Supplied material –

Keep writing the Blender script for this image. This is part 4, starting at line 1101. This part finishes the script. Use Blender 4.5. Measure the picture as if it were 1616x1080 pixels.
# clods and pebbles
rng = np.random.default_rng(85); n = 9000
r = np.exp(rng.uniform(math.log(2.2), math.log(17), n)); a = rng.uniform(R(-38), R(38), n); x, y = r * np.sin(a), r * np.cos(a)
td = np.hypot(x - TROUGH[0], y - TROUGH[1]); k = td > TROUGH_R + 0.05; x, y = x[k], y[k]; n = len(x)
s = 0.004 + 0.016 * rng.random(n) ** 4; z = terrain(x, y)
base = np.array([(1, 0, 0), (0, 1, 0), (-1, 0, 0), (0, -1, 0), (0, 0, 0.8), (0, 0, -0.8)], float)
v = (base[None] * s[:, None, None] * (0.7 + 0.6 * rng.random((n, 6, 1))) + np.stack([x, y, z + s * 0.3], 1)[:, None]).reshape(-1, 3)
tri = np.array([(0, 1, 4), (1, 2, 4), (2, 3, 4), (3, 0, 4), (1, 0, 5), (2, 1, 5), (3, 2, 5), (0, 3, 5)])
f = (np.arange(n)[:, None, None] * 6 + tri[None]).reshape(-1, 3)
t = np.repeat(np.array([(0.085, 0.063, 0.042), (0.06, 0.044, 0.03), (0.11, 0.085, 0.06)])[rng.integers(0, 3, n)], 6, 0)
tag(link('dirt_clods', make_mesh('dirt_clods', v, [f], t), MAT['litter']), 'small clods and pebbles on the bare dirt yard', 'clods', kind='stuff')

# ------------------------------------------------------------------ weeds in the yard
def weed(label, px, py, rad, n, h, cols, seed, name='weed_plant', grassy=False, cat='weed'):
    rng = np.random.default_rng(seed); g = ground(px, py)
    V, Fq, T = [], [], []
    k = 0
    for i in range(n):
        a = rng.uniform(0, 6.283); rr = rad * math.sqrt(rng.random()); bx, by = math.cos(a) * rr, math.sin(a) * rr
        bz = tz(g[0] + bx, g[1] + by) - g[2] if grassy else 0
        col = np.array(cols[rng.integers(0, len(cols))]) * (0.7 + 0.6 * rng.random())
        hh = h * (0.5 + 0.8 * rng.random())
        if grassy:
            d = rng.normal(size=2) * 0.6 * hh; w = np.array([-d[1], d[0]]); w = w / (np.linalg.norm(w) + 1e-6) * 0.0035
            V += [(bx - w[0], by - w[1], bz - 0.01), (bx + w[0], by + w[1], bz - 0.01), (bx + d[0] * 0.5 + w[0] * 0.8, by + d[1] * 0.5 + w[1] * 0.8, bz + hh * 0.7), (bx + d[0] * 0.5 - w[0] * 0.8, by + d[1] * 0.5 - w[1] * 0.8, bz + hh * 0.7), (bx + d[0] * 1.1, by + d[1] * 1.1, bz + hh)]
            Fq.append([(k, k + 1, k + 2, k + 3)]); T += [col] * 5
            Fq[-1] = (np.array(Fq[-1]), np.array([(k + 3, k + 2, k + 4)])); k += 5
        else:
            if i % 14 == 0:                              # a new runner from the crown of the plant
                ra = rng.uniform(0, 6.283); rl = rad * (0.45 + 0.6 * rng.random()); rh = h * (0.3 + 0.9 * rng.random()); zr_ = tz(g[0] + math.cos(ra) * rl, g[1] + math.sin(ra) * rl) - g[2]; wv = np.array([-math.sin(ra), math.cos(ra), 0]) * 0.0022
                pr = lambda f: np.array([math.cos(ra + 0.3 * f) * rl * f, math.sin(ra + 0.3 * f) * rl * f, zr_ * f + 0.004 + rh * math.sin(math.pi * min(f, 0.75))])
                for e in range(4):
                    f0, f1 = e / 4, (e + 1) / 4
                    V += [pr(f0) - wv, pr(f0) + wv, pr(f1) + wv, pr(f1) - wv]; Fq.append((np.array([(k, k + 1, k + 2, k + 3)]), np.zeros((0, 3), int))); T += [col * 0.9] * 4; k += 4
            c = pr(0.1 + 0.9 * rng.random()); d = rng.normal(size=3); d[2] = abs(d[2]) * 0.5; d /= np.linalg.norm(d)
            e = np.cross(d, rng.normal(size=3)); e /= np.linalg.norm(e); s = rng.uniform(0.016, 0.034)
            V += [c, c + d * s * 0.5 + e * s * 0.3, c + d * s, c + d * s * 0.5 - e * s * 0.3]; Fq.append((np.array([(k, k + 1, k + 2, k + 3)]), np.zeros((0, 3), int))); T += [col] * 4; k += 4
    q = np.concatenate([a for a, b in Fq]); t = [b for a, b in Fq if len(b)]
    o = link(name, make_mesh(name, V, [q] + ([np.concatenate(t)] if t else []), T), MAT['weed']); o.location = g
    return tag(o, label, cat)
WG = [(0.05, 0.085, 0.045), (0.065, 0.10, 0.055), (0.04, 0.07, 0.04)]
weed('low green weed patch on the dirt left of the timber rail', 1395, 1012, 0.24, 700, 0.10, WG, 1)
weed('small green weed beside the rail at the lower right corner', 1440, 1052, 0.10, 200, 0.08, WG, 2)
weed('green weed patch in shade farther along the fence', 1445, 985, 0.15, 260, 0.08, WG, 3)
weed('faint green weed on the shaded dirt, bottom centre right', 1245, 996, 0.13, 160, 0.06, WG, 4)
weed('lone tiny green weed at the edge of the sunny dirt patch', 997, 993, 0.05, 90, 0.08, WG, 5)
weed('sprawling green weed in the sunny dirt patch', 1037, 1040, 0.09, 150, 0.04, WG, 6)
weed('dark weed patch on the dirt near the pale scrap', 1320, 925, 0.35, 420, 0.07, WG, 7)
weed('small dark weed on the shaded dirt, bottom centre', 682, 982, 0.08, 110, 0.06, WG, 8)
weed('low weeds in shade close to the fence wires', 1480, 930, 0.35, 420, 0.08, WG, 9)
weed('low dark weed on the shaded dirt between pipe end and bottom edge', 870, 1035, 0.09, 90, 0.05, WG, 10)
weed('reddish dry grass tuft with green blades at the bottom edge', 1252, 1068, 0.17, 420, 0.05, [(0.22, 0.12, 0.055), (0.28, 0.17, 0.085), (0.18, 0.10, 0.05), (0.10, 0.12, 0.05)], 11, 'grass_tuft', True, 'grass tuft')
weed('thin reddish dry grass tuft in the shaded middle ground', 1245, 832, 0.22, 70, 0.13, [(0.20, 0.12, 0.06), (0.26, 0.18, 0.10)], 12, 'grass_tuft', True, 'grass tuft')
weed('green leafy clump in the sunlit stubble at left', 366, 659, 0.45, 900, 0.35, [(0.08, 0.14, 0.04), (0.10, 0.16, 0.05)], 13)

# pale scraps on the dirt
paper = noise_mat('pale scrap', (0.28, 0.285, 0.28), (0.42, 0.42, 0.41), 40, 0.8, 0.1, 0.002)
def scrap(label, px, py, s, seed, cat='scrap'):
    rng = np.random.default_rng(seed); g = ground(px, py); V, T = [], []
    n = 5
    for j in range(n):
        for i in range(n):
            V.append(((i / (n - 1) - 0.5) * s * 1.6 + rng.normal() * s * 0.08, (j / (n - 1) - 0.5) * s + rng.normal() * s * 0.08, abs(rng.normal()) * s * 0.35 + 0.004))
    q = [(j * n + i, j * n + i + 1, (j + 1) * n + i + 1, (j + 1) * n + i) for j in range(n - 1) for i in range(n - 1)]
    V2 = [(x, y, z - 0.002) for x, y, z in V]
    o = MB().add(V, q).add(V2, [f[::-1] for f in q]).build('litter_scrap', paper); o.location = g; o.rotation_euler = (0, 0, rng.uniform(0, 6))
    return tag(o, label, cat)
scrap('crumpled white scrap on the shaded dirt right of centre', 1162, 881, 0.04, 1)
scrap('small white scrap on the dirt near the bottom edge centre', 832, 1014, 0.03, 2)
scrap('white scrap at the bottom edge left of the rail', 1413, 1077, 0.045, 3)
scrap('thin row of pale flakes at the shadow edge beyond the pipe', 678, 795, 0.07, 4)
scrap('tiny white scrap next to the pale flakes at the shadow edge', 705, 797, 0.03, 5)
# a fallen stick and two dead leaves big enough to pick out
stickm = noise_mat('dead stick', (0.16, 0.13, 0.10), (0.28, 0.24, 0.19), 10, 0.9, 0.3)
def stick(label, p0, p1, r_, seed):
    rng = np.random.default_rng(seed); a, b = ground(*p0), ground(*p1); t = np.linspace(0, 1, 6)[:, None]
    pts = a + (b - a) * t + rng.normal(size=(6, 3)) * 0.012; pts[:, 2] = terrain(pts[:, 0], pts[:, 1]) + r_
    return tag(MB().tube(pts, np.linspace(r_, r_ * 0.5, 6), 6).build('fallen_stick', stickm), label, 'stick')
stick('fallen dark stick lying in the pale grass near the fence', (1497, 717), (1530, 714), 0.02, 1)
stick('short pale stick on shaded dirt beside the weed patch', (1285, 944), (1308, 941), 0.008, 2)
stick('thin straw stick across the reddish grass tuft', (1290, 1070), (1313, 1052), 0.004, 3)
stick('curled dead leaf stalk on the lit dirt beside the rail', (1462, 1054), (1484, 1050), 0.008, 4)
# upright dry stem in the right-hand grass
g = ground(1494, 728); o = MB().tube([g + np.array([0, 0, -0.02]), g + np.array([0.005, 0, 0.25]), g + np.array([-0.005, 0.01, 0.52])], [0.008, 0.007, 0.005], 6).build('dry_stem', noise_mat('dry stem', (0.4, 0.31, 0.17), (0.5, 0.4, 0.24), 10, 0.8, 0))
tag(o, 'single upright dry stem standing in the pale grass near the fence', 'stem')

What this task involves – Quote exactly the opening line of the material above and every line after it, up to and including the line that contains "yard', 'clods', kind='stuff')".

Problem solution –
Keep writing the Blender script for this image. This is part 4, starting at line 1101. This part finishes the script. Use Blender 4.5. Measure the picture as if it were 1616x1080 pixels.
# clods and pebbles
rng = np.random.default_rng(85); n = 9000
r = np.exp(rng.uniform(math.log(2.2), math.log(17), n)); a = rng.uniform(R(-38), R(38), n); x, y = r * np.sin(a), r * np.cos(a)
td = np.hypot(x - TROUGH[0], y - TROUGH[1]); k = td > TROUGH_R + 0.05; x, y = x[k], y[k]; n = len(x)
s = 0.004 + 0.016 * rng.random(n) ** 4; z = terrain(x, y)
base = np.array([(1, 0, 0), (0, 1, 0), (-1, 0, 0), (0, -1, 0), (0, 0, 0.8), (0, 0, -0.8)], float)
v = (base[None] * s[:, None, None] * (0.7 + 0.6 * rng.random((n, 6, 1))) + np.stack([x, y, z + s * 0.3], 1)[:, None]).reshape(-1, 3)
tri = np.array([(0, 1, 4), (1, 2, 4), (2, 3, 4), (3, 0, 4), (1, 0, 5), (2, 1, 5), (3, 2, 5), (0, 3, 5)])
f = (np.arange(n)[:, None, None] * 6 + tri[None]).reshape(-1, 3)
t = np.repeat(np.array([(0.085, 0.063, 0.042), (0.06, 0.044, 0.03), (0.11, 0.085, 0.06)])[rng.integers(0, 3, n)], 6, 0)
tag(link('dirt_clods', make_mesh('dirt_clods', v, [f], t), MAT['litter']), 'small clods and pebbles on the bare dirt yard', 'clods', kind='stuff')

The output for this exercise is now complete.